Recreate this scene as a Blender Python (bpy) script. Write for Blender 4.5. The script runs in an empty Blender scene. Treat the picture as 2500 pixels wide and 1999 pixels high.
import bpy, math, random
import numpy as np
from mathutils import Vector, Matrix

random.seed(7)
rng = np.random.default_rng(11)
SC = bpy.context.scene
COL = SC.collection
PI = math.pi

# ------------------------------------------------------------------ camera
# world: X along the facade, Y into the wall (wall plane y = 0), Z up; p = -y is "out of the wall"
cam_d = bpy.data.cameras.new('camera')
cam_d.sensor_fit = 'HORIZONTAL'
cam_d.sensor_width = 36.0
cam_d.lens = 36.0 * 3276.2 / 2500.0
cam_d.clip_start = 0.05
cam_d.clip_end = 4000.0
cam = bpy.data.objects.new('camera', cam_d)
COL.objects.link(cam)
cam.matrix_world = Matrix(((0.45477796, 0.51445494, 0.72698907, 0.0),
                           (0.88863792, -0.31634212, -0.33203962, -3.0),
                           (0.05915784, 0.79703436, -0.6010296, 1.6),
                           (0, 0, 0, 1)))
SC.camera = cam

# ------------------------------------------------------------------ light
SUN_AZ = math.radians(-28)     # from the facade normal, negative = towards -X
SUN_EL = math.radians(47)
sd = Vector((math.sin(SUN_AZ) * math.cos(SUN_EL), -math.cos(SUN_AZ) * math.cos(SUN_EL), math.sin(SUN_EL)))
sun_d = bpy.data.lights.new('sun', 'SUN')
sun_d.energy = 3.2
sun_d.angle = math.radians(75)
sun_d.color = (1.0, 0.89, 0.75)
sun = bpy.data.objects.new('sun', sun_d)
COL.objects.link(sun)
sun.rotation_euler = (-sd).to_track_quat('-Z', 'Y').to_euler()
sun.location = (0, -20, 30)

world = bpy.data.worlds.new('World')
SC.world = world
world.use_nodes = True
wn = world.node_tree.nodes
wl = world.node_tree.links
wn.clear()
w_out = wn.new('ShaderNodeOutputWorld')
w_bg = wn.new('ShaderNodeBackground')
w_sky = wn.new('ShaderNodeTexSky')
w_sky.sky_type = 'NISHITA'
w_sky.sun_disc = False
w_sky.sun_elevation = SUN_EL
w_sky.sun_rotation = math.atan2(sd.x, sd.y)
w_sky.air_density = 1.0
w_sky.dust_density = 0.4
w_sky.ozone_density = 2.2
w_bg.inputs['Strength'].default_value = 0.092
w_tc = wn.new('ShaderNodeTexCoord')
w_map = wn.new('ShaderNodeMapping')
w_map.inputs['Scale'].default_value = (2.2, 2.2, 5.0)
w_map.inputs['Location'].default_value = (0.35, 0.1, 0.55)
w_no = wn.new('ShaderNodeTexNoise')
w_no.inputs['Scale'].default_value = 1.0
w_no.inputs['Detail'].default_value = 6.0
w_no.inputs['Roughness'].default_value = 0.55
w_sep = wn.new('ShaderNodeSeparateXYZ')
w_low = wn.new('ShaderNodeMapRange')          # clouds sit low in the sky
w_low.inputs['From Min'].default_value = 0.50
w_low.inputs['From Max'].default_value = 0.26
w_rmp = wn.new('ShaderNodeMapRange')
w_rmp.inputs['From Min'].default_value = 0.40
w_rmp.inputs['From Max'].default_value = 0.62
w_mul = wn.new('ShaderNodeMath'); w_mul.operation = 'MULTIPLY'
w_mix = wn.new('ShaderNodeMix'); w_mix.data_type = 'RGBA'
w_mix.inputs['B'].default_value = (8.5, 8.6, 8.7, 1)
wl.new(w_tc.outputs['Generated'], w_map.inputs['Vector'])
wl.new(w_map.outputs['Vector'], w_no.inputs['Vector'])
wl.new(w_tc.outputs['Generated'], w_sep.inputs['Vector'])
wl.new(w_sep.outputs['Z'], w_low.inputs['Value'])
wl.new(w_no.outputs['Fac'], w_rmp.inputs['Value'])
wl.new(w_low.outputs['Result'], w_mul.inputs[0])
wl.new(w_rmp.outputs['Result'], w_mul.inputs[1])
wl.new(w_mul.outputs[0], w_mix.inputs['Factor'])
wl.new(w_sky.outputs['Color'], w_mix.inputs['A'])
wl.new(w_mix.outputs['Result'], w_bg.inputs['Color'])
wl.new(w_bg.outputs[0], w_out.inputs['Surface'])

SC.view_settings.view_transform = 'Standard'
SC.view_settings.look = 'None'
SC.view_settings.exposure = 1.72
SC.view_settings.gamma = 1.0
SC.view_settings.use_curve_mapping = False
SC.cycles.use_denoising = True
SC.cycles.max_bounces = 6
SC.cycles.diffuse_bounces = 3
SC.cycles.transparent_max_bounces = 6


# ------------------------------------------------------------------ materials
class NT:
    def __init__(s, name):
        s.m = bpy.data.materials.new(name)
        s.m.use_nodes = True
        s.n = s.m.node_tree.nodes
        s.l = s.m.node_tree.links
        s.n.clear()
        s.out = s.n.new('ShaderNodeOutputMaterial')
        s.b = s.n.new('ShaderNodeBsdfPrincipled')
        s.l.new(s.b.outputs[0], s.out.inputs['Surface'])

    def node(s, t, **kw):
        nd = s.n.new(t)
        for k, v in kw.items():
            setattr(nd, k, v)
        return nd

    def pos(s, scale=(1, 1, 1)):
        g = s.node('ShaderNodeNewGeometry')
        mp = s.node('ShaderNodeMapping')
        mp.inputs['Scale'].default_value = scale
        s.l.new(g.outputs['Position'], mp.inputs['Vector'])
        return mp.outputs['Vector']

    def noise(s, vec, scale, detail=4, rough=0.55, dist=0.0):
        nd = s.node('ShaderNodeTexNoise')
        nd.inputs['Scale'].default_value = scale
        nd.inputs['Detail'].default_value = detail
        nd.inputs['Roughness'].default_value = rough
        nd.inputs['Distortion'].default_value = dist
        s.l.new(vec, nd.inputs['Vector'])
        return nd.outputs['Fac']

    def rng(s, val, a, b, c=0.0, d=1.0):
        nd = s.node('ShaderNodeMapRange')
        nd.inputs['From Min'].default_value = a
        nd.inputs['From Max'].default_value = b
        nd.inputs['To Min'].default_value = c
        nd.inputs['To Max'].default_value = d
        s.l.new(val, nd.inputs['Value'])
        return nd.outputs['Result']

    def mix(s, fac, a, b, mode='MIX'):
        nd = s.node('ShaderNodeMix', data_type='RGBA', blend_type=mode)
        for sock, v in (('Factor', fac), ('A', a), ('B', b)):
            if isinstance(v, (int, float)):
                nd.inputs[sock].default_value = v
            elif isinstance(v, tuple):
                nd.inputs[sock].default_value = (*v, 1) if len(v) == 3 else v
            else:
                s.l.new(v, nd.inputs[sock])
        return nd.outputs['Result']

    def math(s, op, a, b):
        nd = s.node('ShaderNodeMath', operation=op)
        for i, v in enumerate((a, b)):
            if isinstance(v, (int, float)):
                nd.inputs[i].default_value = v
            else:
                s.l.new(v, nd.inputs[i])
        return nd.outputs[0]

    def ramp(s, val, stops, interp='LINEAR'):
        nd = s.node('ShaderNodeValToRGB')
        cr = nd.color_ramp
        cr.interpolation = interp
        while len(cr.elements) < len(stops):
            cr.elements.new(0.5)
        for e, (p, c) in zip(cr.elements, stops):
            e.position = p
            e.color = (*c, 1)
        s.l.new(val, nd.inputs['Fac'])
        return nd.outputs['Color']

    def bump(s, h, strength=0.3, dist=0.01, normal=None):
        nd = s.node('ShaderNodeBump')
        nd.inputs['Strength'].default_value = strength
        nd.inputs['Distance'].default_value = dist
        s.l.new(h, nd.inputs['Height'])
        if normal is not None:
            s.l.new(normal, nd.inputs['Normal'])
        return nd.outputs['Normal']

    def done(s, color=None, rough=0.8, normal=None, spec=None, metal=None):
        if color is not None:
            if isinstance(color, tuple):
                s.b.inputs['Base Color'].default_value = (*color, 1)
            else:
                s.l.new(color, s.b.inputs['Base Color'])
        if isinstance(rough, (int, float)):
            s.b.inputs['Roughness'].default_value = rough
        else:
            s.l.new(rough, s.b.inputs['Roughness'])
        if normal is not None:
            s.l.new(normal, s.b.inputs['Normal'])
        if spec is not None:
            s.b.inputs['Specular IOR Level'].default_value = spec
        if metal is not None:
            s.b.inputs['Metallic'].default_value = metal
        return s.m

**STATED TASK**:
Which lines contain the word "scene"? Return each of them.

**TASK ANSWER**:
Recreate this scene as a Blender Python (bpy) script. Write for Blender 4.5. The script runs in an empty Blender scene. Treat the picture as 2500 pixels wide and 1999 pixels high.
SC = bpy.context.scene